Corporate philanthropy inspires a business’s employees, she says; it touches their emotions. It imparts a feeling of “shared vision.”

Nooyi considers herself at least as much a social leader as a business leader. “If societies succeed, companies succeed.” True enough, in a way. “And we all have to act in enlightened self-interest. We want to be good, not just in a business sense but in a moral sense.”

Great. But, um: Can you make a Diet Pepsi Cherry? That tastes good? (I’m sure that Pepsi makes such a product; I mean no disrespect. I’m just being cheeky — while conveying a worthy point.)

When another panelist begins to speak, the cameras begin to click and whir. Why’s that? Ah, it’s Queen Rania of Jordan — you can’t blame them.

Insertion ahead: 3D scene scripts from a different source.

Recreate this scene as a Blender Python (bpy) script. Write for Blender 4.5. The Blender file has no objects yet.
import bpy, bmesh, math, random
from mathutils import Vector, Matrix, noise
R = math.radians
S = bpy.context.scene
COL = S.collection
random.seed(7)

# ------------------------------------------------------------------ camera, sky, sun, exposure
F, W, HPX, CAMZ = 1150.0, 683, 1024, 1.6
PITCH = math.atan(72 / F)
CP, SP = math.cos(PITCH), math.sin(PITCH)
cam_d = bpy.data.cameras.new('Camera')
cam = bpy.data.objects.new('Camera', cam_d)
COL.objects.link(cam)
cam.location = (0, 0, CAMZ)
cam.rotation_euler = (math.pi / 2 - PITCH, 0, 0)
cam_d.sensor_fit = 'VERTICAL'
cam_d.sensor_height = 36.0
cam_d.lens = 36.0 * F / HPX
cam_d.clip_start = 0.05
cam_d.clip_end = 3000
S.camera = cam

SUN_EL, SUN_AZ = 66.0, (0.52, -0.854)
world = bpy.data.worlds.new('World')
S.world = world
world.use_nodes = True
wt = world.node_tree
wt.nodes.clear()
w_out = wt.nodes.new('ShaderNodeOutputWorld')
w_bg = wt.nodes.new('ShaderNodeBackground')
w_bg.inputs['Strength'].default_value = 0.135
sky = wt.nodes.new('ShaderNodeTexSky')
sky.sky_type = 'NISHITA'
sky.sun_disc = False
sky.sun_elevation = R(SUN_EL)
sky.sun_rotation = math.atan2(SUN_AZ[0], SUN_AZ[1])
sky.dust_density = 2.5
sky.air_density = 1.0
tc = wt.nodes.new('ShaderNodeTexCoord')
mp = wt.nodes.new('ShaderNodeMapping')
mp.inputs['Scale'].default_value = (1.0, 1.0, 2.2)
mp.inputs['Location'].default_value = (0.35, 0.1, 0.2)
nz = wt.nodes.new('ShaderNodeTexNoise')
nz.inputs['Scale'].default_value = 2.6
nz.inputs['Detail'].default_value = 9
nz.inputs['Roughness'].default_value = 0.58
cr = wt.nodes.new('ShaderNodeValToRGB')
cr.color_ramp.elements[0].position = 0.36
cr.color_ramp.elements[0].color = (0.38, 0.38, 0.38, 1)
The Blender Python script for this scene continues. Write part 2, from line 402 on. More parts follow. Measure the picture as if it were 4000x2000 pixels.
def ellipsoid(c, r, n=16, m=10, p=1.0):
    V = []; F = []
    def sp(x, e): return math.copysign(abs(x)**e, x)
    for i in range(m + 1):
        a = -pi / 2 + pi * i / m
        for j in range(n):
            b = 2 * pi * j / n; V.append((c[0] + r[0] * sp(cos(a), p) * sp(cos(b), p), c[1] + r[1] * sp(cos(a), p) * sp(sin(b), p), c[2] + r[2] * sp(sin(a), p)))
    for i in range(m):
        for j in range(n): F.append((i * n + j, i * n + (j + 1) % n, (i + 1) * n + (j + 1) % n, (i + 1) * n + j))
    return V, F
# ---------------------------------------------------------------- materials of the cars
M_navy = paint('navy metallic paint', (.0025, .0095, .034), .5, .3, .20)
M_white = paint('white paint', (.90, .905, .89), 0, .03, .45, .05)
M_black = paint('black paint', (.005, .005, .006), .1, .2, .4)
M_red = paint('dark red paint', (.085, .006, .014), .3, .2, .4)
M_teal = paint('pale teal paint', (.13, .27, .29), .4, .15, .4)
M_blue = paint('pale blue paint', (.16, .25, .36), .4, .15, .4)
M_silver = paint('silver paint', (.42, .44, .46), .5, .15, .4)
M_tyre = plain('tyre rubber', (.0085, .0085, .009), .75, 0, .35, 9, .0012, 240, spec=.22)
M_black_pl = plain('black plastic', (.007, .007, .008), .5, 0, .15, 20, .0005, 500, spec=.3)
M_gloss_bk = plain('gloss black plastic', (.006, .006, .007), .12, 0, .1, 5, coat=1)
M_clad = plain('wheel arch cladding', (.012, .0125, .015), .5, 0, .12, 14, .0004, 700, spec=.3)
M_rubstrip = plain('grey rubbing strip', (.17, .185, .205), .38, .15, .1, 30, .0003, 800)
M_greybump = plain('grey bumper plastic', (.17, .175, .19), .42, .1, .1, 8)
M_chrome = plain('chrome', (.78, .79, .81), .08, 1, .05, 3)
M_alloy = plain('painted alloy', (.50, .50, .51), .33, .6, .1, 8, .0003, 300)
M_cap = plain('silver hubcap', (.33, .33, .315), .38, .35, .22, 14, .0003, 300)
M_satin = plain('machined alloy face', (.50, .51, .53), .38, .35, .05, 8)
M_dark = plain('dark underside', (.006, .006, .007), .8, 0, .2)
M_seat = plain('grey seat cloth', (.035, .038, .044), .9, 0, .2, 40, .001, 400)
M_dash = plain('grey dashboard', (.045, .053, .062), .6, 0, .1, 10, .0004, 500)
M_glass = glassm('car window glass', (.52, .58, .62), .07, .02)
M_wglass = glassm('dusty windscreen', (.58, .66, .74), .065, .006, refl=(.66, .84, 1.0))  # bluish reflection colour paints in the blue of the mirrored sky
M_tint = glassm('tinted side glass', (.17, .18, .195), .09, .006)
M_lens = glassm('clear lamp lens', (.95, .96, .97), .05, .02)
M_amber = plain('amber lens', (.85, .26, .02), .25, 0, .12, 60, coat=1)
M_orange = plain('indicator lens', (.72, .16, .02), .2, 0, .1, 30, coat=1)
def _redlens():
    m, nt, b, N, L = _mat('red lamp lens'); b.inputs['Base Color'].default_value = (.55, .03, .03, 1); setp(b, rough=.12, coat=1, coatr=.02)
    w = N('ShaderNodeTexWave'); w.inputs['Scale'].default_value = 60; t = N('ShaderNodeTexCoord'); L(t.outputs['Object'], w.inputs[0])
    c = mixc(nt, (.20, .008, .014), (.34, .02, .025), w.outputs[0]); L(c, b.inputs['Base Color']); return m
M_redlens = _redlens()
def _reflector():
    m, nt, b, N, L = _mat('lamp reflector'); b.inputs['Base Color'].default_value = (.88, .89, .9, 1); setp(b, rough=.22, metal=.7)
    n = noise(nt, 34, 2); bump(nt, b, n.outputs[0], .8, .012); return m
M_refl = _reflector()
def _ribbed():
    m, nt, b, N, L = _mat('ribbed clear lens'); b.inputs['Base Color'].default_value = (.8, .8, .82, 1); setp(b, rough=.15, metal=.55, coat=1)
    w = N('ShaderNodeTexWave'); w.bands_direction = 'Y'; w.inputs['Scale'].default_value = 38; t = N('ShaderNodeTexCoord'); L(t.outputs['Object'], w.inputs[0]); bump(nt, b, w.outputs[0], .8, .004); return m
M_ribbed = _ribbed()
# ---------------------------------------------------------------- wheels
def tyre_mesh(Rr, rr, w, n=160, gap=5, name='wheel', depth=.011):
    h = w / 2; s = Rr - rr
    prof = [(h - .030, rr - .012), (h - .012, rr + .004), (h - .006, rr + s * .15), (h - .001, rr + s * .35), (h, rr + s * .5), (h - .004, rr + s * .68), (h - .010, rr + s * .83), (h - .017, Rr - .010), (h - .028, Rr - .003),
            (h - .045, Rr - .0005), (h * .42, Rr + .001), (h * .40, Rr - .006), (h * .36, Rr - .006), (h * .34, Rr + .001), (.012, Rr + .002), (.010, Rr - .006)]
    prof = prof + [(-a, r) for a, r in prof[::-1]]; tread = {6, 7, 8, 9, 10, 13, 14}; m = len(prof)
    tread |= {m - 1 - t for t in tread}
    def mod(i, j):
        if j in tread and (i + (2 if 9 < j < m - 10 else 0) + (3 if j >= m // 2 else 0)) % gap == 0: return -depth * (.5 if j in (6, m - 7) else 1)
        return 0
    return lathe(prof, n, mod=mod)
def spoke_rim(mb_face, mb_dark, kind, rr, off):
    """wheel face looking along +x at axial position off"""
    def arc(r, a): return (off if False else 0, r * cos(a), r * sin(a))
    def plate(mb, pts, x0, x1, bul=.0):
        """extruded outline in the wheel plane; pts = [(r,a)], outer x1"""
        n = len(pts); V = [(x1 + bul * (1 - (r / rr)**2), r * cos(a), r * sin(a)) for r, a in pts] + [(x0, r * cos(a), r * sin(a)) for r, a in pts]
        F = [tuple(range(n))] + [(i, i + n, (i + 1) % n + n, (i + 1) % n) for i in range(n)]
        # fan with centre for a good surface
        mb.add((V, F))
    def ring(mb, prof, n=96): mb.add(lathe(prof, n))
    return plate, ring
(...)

She says, “To me, the question is, ‘What can businesses do to help advance the agenda of your country?’ To me, corporate citizenship is about humanizing globalization. For the last couple of decades, the world economy has integrated at an accelerating pace. In the process, we’ve left many people behind, and we’ve neglected our environment. I think that, increasingly, business leaders are trying to right those wrongs.”

Government alone cannot solve social problems, says Rania. And here she rattles off statistics: on infant mortality, school attendance, etc. Thinking about the problem of girls out of school, she says, “I wonder how the guys at Google would combat that.” Yes, how would they?

In the Arab world, Rania says, people still turn to government for answers. “The problem is, people are not 100 percent aware of what corporations can do for us.” Nonetheless, there have been many initiatives, and they are “gaining traction.” What’s more, “a lot of the social values that underpin these initiatives are deeply entrenched in our system.”

The queen of Jordan talks like an MBA — “value added,” and so on. She is a Davoser — “Davos woman” — to the core.

‐Two Americans are having a conversation — chortling to each other. This is a typical Davos conversation. One says that, if Obama is the Democratic nominee, he will be hit for lack of experience. But, says the other, “Dick Cheney has a lot of experience. It’s just that he has never learned anything.” They both go ha ha ha.

And I’m thinking: Cheney knew more when he was playing football and chasing chicks in Wyoming than these two bozos ever will.

Anyway, on that bitter political note — I’ll see you tomorrow, for our wrap-up, including the foreign ministers of Turkey and Iran. And some surprise Republicans.